◆ **Dataset content**
☆ ☆ ☆ ☆ ☆ ☆ ☆
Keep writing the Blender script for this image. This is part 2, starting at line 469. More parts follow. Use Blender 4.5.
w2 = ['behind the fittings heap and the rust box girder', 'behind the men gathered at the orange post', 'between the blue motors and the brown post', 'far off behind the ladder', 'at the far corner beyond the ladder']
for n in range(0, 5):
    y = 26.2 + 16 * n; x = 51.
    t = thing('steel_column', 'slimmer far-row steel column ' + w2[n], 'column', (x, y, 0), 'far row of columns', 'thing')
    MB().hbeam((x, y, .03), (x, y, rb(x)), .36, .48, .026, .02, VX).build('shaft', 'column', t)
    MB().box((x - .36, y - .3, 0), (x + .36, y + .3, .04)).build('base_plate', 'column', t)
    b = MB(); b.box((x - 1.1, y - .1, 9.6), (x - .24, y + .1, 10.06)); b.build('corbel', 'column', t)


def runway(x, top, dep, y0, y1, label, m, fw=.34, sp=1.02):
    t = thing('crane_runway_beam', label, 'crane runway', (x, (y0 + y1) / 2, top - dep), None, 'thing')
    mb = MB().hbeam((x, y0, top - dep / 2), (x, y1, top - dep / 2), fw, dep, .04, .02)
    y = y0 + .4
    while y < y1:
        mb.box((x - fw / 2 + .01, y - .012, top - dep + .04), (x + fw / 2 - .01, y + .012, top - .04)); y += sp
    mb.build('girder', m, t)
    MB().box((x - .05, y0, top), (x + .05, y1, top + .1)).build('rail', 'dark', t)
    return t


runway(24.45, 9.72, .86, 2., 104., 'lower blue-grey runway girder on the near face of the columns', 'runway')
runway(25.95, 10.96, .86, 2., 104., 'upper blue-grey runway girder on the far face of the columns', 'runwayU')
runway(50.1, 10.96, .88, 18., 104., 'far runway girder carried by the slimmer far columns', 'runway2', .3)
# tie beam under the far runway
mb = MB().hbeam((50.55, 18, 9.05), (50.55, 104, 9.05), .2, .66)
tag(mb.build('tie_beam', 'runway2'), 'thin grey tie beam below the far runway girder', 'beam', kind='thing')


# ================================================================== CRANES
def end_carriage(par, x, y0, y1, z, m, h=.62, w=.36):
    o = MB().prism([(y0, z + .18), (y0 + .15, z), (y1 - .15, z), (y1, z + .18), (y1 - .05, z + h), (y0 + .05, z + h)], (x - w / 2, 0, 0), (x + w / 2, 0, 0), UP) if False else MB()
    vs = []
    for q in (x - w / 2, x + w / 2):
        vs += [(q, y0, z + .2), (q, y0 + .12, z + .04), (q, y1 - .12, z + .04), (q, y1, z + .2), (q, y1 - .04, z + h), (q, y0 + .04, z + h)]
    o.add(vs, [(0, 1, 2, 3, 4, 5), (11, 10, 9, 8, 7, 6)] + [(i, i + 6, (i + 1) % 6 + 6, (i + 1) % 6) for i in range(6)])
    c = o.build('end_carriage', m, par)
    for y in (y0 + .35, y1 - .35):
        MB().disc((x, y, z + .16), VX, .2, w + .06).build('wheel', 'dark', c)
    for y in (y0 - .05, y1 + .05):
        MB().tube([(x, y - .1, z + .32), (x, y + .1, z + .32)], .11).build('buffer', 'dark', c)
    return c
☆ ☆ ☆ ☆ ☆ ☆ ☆
Give the lines again, exactly as they stand, from the beginning of the data through the line with "runway(25.95, 10.96, .86, 2., 104., 'upper".

Keep writing the Blender script for this image. This is part 2, starting at line 469. More parts follow. Use Blender 4.5.
w2 = ['behind the fittings heap and the rust box girder', 'behind the men gathered at the orange post', 'between the blue motors and the brown post', 'far off behind the ladder', 'at the far corner beyond the ladder']
for n in range(0, 5):
    y = 26.2 + 16 * n; x = 51.
    t = thing('steel_column', 'slimmer far-row steel column ' + w2[n], 'column', (x, y, 0), 'far row of columns', 'thing')
    MB().hbeam((x, y, .03), (x, y, rb(x)), .36, .48, .026, .02, VX).build('shaft', 'column', t)
    MB().box((x - .36, y - .3, 0), (x + .36, y + .3, .04)).build('base_plate', 'column', t)
    b = MB(); b.box((x - 1.1, y - .1, 9.6), (x - .24, y + .1, 10.06)); b.build('corbel', 'column', t)


def runway(x, top, dep, y0, y1, label, m, fw=.34, sp=1.02):
    t = thing('crane_runway_beam', label, 'crane runway', (x, (y0 + y1) / 2, top - dep), None, 'thing')
    mb = MB().hbeam((x, y0, top - dep / 2), (x, y1, top - dep / 2), fw, dep, .04, .02)
    y = y0 + .4
    while y < y1:
        mb.box((x - fw / 2 + .01, y - .012, top - dep + .04), (x + fw / 2 - .01, y + .012, top - .04)); y += sp
    mb.build('girder', m, t)
    MB().box((x - .05, y0, top), (x + .05, y1, top + .1)).build('rail', 'dark', t)
    return t


runway(24.45, 9.72, .86, 2., 104., 'lower blue-grey runway girder on the near face of the columns', 'runway')
runway(25.95, 10.96, .86, 2., 104., 'upper blue-grey runway girder on the far face of the columns', 'runwayU')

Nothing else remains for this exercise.